BEGIN Given data

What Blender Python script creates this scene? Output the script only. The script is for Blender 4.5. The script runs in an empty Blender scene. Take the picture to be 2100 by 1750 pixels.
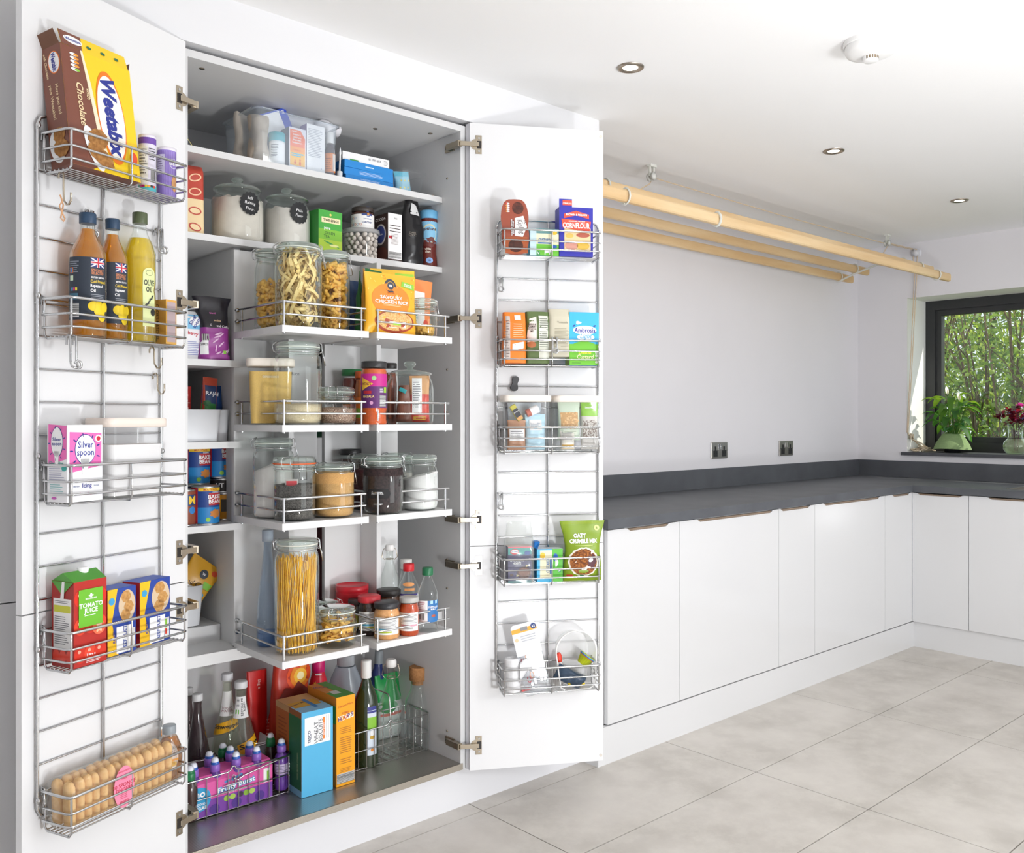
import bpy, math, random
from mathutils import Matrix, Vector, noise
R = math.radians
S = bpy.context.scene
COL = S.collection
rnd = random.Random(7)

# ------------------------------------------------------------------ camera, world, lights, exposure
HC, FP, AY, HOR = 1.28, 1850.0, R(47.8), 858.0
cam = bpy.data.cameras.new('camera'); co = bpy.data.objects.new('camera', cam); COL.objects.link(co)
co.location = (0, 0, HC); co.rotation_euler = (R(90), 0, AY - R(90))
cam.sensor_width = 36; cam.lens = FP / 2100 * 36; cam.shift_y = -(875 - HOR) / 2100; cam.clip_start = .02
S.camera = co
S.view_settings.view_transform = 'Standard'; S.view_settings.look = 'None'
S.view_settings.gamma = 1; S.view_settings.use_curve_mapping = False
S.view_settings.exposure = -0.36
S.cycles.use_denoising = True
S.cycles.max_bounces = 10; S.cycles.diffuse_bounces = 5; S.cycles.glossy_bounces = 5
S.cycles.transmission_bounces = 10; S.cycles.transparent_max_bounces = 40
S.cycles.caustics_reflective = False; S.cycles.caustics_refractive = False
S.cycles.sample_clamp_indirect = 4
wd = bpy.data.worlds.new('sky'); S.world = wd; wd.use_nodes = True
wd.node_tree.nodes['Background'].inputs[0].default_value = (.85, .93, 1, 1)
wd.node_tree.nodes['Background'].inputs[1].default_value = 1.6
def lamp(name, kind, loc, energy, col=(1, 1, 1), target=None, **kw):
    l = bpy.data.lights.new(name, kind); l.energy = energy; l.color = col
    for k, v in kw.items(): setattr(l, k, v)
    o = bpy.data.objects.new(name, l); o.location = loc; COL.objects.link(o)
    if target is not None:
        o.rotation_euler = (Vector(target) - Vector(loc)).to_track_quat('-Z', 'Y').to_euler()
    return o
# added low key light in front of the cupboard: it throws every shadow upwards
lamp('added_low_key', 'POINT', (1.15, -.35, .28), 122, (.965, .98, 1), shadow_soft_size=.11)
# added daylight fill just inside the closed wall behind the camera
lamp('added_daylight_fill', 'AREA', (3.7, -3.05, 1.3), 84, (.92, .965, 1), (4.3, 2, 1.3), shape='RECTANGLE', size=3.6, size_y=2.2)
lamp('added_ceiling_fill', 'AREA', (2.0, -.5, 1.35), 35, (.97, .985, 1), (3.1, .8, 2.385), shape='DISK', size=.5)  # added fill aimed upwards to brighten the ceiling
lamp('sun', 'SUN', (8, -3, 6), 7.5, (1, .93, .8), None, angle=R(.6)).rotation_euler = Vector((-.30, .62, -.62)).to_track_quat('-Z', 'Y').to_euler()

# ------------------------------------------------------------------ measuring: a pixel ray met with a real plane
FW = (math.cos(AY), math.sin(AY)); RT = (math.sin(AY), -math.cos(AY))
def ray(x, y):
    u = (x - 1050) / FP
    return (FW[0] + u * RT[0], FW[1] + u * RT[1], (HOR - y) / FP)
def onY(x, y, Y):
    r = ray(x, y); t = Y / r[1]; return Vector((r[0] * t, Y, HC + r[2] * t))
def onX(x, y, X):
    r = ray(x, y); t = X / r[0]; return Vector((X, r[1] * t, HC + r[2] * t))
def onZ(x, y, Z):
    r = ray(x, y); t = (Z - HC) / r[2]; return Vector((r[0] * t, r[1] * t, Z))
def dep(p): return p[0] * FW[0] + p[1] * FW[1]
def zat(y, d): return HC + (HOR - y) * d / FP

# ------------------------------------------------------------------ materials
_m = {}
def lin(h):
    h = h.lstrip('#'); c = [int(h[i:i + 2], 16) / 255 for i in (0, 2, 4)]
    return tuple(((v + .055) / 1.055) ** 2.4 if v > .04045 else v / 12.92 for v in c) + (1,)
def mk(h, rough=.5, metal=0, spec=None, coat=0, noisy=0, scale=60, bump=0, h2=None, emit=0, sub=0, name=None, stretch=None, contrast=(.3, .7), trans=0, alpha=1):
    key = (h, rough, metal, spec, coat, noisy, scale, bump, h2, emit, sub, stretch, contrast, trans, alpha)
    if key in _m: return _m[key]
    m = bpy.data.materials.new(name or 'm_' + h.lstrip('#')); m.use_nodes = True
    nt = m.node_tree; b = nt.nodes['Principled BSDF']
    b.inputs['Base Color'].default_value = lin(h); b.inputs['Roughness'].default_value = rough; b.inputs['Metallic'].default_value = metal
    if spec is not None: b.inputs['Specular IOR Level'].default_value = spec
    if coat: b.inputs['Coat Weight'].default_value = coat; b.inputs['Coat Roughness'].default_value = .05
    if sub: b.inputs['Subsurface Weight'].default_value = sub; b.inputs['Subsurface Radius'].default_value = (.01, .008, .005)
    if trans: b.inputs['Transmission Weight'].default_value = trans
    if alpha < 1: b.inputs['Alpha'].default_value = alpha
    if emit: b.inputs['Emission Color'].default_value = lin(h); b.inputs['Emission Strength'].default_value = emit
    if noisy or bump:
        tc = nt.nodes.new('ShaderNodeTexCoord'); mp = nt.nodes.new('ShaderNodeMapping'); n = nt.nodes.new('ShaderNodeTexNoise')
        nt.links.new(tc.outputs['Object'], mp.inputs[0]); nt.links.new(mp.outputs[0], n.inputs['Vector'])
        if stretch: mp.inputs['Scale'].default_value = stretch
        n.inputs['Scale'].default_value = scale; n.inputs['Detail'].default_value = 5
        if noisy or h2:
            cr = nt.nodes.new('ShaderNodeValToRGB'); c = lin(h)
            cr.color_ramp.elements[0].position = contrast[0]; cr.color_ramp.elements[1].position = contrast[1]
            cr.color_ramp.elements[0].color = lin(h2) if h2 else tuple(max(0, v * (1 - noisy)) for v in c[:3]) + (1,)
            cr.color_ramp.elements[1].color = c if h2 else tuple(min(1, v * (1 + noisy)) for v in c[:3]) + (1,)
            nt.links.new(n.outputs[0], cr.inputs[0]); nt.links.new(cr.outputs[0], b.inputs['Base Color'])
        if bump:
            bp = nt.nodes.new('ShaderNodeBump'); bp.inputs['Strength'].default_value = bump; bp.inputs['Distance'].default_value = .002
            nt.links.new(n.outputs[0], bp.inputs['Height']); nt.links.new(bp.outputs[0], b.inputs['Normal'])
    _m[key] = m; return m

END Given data

Given problem -
Transcribe the full listing above exactly as it stands, minus the pictures.

Worked answer -
What Blender Python script creates this scene? Output the script only. The script is for Blender 4.5. The script runs in an empty Blender scene. Take the picture to be 2100 by 1750 pixels.
import bpy, math, random
from mathutils import Matrix, Vector, noise
R = math.radians
S = bpy.context.scene
COL = S.collection
rnd = random.Random(7)

# ------------------------------------------------------------------ camera, world, lights, exposure
HC, FP, AY, HOR = 1.28, 1850.0, R(47.8), 858.0
cam = bpy.data.cameras.new('camera'); co = bpy.data.objects.new('camera', cam); COL.objects.link(co)
co.location = (0, 0, HC); co.rotation_euler = (R(90), 0, AY - R(90))
cam.sensor_width = 36; cam.lens = FP / 2100 * 36; cam.shift_y = -(875 - HOR) / 2100; cam.clip_start = .02
S.camera = co
S.view_settings.view_transform = 'Standard'; S.view_settings.look = 'None'
S.view_settings.gamma = 1; S.view_settings.use_curve_mapping = False
S.view_settings.exposure = -0.36
S.cycles.use_denoising = True
S.cycles.max_bounces = 10; S.cycles.diffuse_bounces = 5; S.cycles.glossy_bounces = 5
S.cycles.transmission_bounces = 10; S.cycles.transparent_max_bounces = 40
S.cycles.caustics_reflective = False; S.cycles.caustics_refractive = False
S.cycles.sample_clamp_indirect = 4
wd = bpy.data.worlds.new('sky'); S.world = wd; wd.use_nodes = True
wd.node_tree.nodes['Background'].inputs[0].default_value = (.85, .93, 1, 1)
wd.node_tree.nodes['Background'].inputs[1].default_value = 1.6
def lamp(name, kind, loc, energy, col=(1, 1, 1), target=None, **kw):
    l = bpy.data.lights.new(name, kind); l.energy = energy; l.color = col
    for k, v in kw.items(): setattr(l, k, v)
    o = bpy.data.objects.new(name, l); o.location = loc; COL.objects.link(o)
    if target is not None:
        o.rotation_euler = (Vector(target) - Vector(loc)).to_track_quat('-Z', 'Y').to_euler()
    return o
# added low key light in front of the cupboard: it throws every shadow upwards
lamp('added_low_key', 'POINT', (1.15, -.35, .28), 122, (.965, .98, 1), shadow_soft_size=.11)
# added daylight fill just inside the closed wall behind the camera
lamp('added_daylight_fill', 'AREA', (3.7, -3.05, 1.3), 84, (.92, .965, 1), (4.3, 2, 1.3), shape='RECTANGLE', size=3.6, size_y=2.2)
lamp('added_ceiling_fill', 'AREA', (2.0, -.5, 1.35), 35, (.97, .985, 1), (3.1, .8, 2.385), shape='DISK', size=.5)  # added fill aimed upwards to brighten the ceiling
lamp('sun', 'SUN', (8, -3, 6), 7.5, (1, .93, .8), None, angle=R(.6)).rotation_euler = Vector((-.30, .62, -.62)).to_track_quat('-Z', 'Y').to_euler()

# ------------------------------------------------------------------ measuring: a pixel ray met with a real plane
FW = (math.cos(AY), math.sin(AY)); RT = (math.sin(AY), -math.cos(AY))
def ray(x, y):
    u = (x - 1050) / FP
    return (FW[0] + u * RT[0], FW[1] + u * RT[1], (HOR - y) / FP)
def onY(x, y, Y):
    r = ray(x, y); t = Y / r[1]; return Vector((r[0] * t, Y, HC + r[2] * t))
def onX(x, y, X):
    r = ray(x, y); t = X / r[0]; return Vector((X, r[1] * t, HC + r[2] * t))
def onZ(x, y, Z):
    r = ray(x, y); t = (Z - HC) / r[2]; return Vector((r[0] * t, r[1] * t, Z))
def dep(p): return p[0] * FW[0] + p[1] * FW[1]
def zat(y, d): return HC + (HOR - y) * d / FP

# ------------------------------------------------------------------ materials
_m = {}
def lin(h):
    h = h.lstrip('#'); c = [int(h[i:i + 2], 16) / 255 for i in (0, 2, 4)]
    return tuple(((v + .055) / 1.055) ** 2.4 if v > .04045 else v / 12.92 for v in c) + (1,)
def mk(h, rough=.5, metal=0, spec=None, coat=0, noisy=0, scale=60, bump=0, h2=None, emit=0, sub=0, name=None, stretch=None, contrast=(.3, .7), trans=0, alpha=1):
    key = (h, rough, metal, spec, coat, noisy, scale, bump, h2, emit, sub, stretch, contrast, trans, alpha)
    if key in _m: return _m[key]
    m = bpy.data.materials.new(name or 'm_' + h.lstrip('#')); m.use_nodes = True
    nt = m.node_tree; b = nt.nodes['Principled BSDF']
    b.inputs['Base Color'].default_value = lin(h); b.inputs['Roughness'].default_value = rough; b.inputs['Metallic'].default_value = metal
    if spec is not None: b.inputs['Specular IOR Level'].default_value = spec
    if coat: b.inputs['Coat Weight'].default_value = coat; b.inputs['Coat Roughness'].default_value = .05
    if sub: b.inputs['Subsurface Weight'].default_value = sub; b.inputs['Subsurface Radius'].default_value = (.01, .008, .005)
    if trans: b.inputs['Transmission Weight'].default_value = trans
    if alpha < 1: b.inputs['Alpha'].default_value = alpha
    if emit: b.inputs['Emission Color'].default_value = lin(h); b.inputs['Emission Strength'].default_value = emit
    if noisy or bump:
        tc = nt.nodes.new('ShaderNodeTexCoord'); mp = nt.nodes.new('ShaderNodeMapping'); n = nt.nodes.new('ShaderNodeTexNoise')
        nt.links.new(tc.outputs['Object'], mp.inputs[0]); nt.links.new(mp.outputs[0], n.inputs['Vector'])
        if stretch: mp.inputs['Scale'].default_value = stretch
        n.inputs['Scale'].default_value = scale; n.inputs['Detail'].default_value = 5
        if noisy or h2:
            cr = nt.nodes.new('ShaderNodeValToRGB'); c = lin(h)
            cr.color_ramp.elements[0].position = contrast[0]; cr.color_ramp.elements[1].position = contrast[1]
            cr.color_ramp.elements[0].color = lin(h2) if h2 else tuple(max(0, v * (1 - noisy)) for v in c[:3]) + (1,)
            cr.color_ramp.elements[1].color = c if h2 else tuple(min(1, v * (1 + noisy)) for v in c[:3]) + (1,)
            nt.links.new(n.outputs[0], cr.inputs[0]); nt.links.new(cr.outputs[0], b.inputs['Base Color'])
        if bump:
            bp = nt.nodes.new('ShaderNodeBump'); bp.inputs['Strength'].default_value = bump; bp.inputs['Distance'].default_value = .002
            nt.links.new(n.outputs[0], bp.inputs['Height']); nt.links.new(bp.outputs[0], b.inputs['Normal'])
    _m[key] = m; return m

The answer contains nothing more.